月山・羽黒山・湯殿山の三神を合祭した大社殿で、屋根は厚さ2.1mの萱葺、内部は総漆塗でできています。

手向(山伏の里)
羽黒の門前町、手向。
「手向かい」と書いて「とうげ」と読ませるのですが、山に手を合わせる民の習慣からついた名前だと言われています。
この里の風景はタイムスリップしてしまったのかと錯覚するほど美しい、昔の日本を残しており(実際様々な映画の撮影地になっています)、歴史が生活の中に息づいているのが感じられると思います。
↓私のおばあちゃんの家周辺の写真を参考までにw
茅葺き屋根のお家が沢山あります。
冒頭でもご紹介通り、手向は山伏の里です。
山伏とは、修験道(山へ籠もって厳しい修行を行うことにより、悟りを得ることを目的とする)を極める者の事で、手向では今でも山伏修行が体験できます。
一般人参加可能↓
秋の峰
:http://www.dewasanzan.jp/publics/index/42/
神子修行
:http://www.dewasanzan.jp/publics/index/43/
大聖坊
:http://daishobo.jp

秋の峰は峰入り(山に入り修行すること)と呼ばれ、一般の方々も参加することが出来る一週間の修行です。
山伏になる為の修行で、この峰入りを経て山伏になる、という考え方です。
一方冬の峰は9/24〜12/31の100日間、天下泰平・五穀豊穣を祈り続ける修行で、地元から毎年選ばれる最高位の山伏2名によって行われます。
地獄界・餓鬼界・畜生界・修羅界・人間界・天上界・声聞界・縁覚界・菩薩界・仏界
この10の世界の修行を修験道では実践します。
手向には山伏の家400軒中、現在宿坊もやっているのは30軒程で何百年も世襲で継がれてきました。
江戸時代には300を超す宿坊が営まれており、現在でも残存する30軒程の山伏が営む宿坊が残っており参拝者を迎えます。
(→羽黒観光の際には宿坊への宿泊がお勧めです! 建物も、めちゃくちゃ美味しい精進料理も、昔からの文化をそのまま体験できます!!)

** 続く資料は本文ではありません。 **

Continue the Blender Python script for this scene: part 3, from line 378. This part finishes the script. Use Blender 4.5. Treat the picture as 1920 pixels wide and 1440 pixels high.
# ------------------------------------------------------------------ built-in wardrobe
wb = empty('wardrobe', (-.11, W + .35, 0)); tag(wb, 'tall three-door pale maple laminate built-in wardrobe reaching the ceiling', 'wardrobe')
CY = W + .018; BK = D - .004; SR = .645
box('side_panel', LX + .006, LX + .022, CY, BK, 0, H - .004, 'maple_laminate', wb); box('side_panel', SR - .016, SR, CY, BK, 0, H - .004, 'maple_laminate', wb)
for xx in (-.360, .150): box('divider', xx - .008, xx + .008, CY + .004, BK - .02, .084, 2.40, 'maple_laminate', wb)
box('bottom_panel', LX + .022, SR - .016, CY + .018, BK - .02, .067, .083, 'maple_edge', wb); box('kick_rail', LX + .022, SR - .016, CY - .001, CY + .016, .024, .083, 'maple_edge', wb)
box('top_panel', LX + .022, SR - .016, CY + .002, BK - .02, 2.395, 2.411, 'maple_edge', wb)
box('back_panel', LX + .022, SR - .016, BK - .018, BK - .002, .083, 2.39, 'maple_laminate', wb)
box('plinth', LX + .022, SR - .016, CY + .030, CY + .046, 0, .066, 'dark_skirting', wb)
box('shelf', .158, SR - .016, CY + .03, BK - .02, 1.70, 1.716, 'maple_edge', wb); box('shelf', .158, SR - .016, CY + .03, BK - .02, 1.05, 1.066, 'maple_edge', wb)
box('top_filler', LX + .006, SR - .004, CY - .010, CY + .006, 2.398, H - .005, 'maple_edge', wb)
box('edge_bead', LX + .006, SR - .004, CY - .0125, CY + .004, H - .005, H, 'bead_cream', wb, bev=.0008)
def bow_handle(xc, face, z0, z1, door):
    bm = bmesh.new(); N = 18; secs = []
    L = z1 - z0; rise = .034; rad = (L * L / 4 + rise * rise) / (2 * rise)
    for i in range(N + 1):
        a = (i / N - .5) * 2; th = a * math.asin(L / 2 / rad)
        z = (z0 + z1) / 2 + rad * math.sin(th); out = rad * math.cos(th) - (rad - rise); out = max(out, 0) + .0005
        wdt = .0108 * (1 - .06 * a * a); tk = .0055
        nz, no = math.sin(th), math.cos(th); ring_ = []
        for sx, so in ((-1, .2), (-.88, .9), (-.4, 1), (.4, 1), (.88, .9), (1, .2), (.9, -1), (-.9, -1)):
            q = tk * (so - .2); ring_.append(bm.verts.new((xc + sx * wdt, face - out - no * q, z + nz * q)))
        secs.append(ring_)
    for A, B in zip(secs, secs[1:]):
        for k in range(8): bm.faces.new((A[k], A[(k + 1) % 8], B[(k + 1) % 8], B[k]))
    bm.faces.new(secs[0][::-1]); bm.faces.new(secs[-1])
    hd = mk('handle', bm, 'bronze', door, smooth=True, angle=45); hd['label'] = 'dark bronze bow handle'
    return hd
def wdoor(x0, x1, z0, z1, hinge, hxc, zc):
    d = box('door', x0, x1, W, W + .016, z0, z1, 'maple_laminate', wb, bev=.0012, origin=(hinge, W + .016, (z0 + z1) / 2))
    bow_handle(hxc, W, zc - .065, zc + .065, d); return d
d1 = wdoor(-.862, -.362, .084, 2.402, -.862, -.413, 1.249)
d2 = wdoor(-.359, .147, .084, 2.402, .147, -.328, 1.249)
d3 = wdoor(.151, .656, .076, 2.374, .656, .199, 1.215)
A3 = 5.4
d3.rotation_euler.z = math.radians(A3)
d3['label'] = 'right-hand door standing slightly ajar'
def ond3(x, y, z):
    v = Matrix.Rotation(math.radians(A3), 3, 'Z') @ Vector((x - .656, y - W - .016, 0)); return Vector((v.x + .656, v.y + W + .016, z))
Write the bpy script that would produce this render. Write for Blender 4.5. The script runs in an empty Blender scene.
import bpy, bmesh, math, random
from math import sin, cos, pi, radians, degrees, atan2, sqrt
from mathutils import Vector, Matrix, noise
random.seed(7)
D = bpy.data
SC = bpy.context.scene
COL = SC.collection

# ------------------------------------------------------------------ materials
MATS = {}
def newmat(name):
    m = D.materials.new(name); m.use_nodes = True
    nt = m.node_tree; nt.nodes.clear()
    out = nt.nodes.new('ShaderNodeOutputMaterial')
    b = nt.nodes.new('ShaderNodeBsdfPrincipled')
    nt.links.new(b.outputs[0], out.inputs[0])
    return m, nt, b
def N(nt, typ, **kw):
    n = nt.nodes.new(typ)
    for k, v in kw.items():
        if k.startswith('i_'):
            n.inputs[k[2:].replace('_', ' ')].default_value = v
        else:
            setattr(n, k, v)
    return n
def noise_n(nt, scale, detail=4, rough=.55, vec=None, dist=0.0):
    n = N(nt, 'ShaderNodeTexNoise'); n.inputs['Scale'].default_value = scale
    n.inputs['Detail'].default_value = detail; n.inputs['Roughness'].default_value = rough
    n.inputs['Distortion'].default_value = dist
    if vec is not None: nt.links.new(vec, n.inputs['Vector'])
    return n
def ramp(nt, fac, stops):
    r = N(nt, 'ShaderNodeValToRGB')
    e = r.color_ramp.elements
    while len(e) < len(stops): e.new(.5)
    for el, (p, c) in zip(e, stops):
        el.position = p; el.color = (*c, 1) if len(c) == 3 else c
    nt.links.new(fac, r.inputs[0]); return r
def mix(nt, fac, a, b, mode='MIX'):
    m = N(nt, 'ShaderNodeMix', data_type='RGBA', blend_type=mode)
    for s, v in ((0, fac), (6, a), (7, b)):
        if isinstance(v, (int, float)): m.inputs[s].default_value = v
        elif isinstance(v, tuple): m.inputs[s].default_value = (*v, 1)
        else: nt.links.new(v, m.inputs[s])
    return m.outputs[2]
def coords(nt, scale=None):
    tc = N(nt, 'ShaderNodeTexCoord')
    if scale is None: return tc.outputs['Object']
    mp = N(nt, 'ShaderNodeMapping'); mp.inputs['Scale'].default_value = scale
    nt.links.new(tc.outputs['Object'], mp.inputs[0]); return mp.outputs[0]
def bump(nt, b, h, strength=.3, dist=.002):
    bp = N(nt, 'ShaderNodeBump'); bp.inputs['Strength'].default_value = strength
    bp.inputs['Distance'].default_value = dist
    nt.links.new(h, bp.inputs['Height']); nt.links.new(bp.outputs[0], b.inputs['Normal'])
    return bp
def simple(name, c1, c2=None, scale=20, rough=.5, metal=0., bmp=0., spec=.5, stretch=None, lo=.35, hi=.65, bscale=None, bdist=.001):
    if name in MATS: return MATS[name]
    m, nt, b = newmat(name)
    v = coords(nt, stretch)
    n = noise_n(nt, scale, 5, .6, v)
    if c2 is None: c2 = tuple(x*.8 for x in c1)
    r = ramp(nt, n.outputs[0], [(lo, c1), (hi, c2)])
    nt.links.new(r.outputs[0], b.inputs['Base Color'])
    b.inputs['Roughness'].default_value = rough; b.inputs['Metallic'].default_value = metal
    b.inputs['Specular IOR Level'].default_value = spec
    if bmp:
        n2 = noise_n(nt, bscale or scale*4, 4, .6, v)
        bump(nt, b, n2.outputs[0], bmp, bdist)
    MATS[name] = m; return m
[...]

私も小さい頃は髪の長い生首を吊っているのだと勘違いして怖がっていました(笑)
これは羽黒山の年越しの神事「松例祭の大松明行事」に使われた網を再利用したもので、魔除けとしてかけられています。
そこら中にぶら下がってますので、人々の暮らしと信仰の結び付きの一例を見ていただけるかと思います。